Prospects for democracy
Experts generally view democratic governance not as an end in itself but as a means to improve accountability and tackle corruption. Although they overwhelmingly support representative democracy, they tend to distinguish democratic institutions from their external trappings. They express great indignation at the missed opportunities resulting from the failure of governance, and see that there are direct links between the absence of political pluralism and the rise of waves of extremism facing the Middle East.
The most important results of the study
• Arab experts who were included in the study expressed their strong dissatisfaction with their governments. Although many experts have served, and some continue to serve, in senior government positions, only four out of 93 respondents from Egypt, Jordan, Lebanon, and the United Arab Emirates (UAE) expressed satisfaction with their governments. Libyan, Syrian, and Yemeni experts were frank in describing the general collapse of state institutions and ruling legitimacy.
• Experts were asked about the possibility of implementing democracy in their countries. Only six out of 101 believe that democracy is not suitable for their country. However, Arab societies have a great deal of experience with authoritarian regimes that skillfully manipulate the trappings of democracy to create a thin veneer of legitimacy. Few experts spoke of democracy in an exemplary tone, and a large number of them made clear that democratic governance is not an end in itself but rather a mechanism for improving accountability and tackling corruption.
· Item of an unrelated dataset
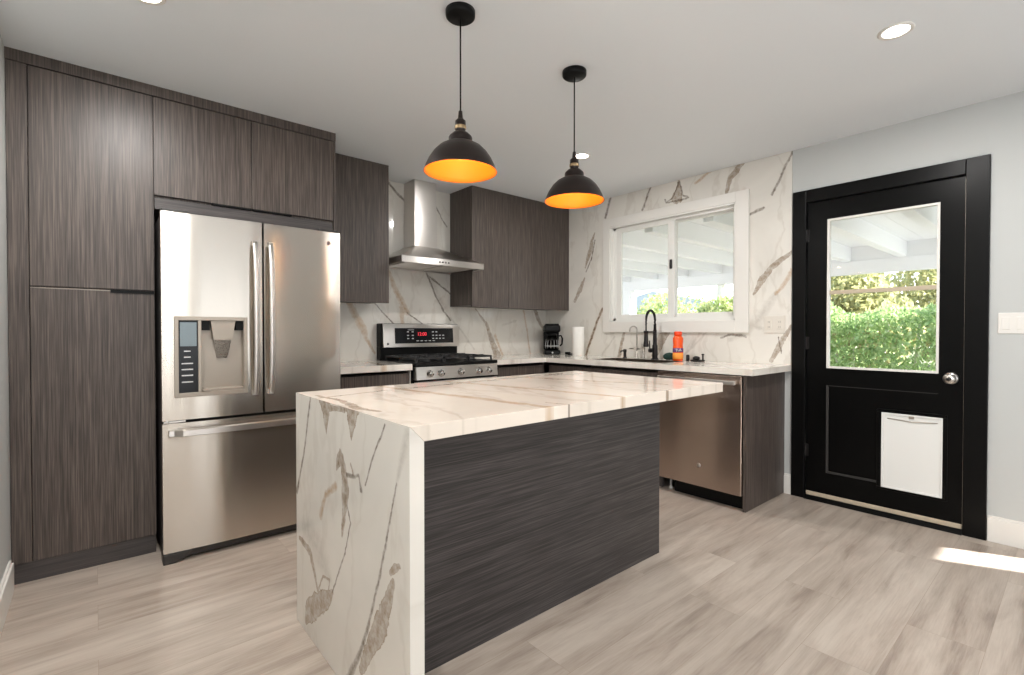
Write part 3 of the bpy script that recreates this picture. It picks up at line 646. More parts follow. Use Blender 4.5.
# ------------------------------------------------------------------ base cabinets, counters
def base_cab(label, x0, x1, y0, y1, front, splits, edge=None):
    t = thing('base_cabinet', label, 'cabinet', ((x0 + x1) / 2, (y0 + y1) / 2, 0), 'base cabinets under the wall counters')
    m = MB()
    fx, fy = (x0, y0 + .02) if front == 'Y' else (x0 + .02, y0)
    m.box(fx, x1, fy, y1, .1, .118)
    if front == 'Y': m.box(fx, fx + .018, fy, y1, .118, .874); m.box(x1 - .018, x1, fy, y1, .118, .874); m.box(fx + .018, x1 - .018, y1 - .012, y1, .118, .874)
    else: m.box(fx, x1, fy, fy + .018, .118, .874); m.box(fx, x1, y1 - .018, y1, .118, .874); m.box(x1 - .012, x1, fy + .018, y1 - .018, .118, .874)
    obj('cabinet_body', m, M_wood, t)
    for a, b in zip(splits, splits[1:]):
        m = MB()
        if front == 'Y': m.box(a + .0015, b - .0015, y0, y0 + .0195, .1, .852, .0012)
        else: m.box(x0, x0 + .0195, a + .0015, b - .0015, .1, .852, .0012)
        d = obj('door', m, M_wood, t); m = MB()
        if front == 'Y': m.box(a + .05, b - .05, y0 - .004, y0 + .014, .8525, .857)
        else: m.box(x0 - .004, x0 + .014, a + .05, b - .05, .8525, .857)
        obj('edge_pull', m, M_black, d)
    m = MB()
    if front == 'Y': m.box(x0, x1, y0 + .05, y0 + .07, .001, .1)
    else: m.box(x0 + .05, x0 + .07, y0, y1, .001, .1)
    obj('toe_kick', m, M_kick, t)
    if edge:
        m = MB(); m.box(edge - .004, edge, y0 - .001, y0 + .03, .1, .873); tag(obj('edge_band', m, M_white, t), 'white edge of the cabinet side')
base_cab('base cabinet between the refrigerator and the gas range', 1.195, 1.765, 3.222, B - .002, 'Y', [1.195, 1.755], 1.765)
base_cab('base cabinet right of the gas range running to the corner', 2.56, 3.152, 3.222, B - .002, 'Y', [2.56, 3.12])
base_cab('sink base cabinet under the window counter', 3.155, W - .008, 2.035, 3.80, 'X', [2.035, 2.61, 3.18])
k = MB(); k.box(1.193, 1.77, 3.20, B - .001, .875, CT, .002); o = obj('countertop', k, M_mctr)
tag(o, 'short marble countertop between the refrigerator and the range', 'countertop', 'marble wall counters')
SX0, SX1, SY0, SY1 = 3.24, 3.58, 2.075, 2.76
def slab(m, x0, x1, y0, y1): m.box(x0, x1, y0, y1, .879, CT)
k = MB(); slab(k, 2.56, W - .007, 3.195, B - .001); slab(k, 3.133, SX0, 1.352, 3.195); slab(k, SX1, W - .007, 1.352, 3.195); slab(k, SX0, SX1, 1.352, SY0); slab(k, SX0, SX1, SY1, 3.195)
o = obj('countertop', k, M_mctr); tag(o, 'long L shaped marble countertop with the sink, running from the range to the black door', 'countertop', 'marble wall counters')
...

• Experts want armies capable of defending the sovereignty of their countries, but most of them want this role to be limited to external defence. Despite the growing security threats, only about one in five participants advocate a direct role for the military, either in providing internal stability or in protecting the internal political order.
• Experts tend to want a separation between religious and political institutions, and about six out of 10 experts explicitly oppose a role for religious authorities in governance. In contrast, about a quarter of these experts advocate that religious authorities have a limited advisory role, such as spiritual guidance and the promotion of tolerance.
• Experts favor a mixed economic system while retaining an important role for government. Most of them refer not to technical, fiscal, or regulatory fiscal policy issues but to the more fundamental issues of fighting corruption, reducing nepotism, and enhancing transparency.
• Regarding the role that the US should play in the Middle East, the experts were ambivalent, and their opinions included a lot of deep skepticism about US policies. Two out of 10 asked the US to stop its involvement, limit its military role, or play no role at all.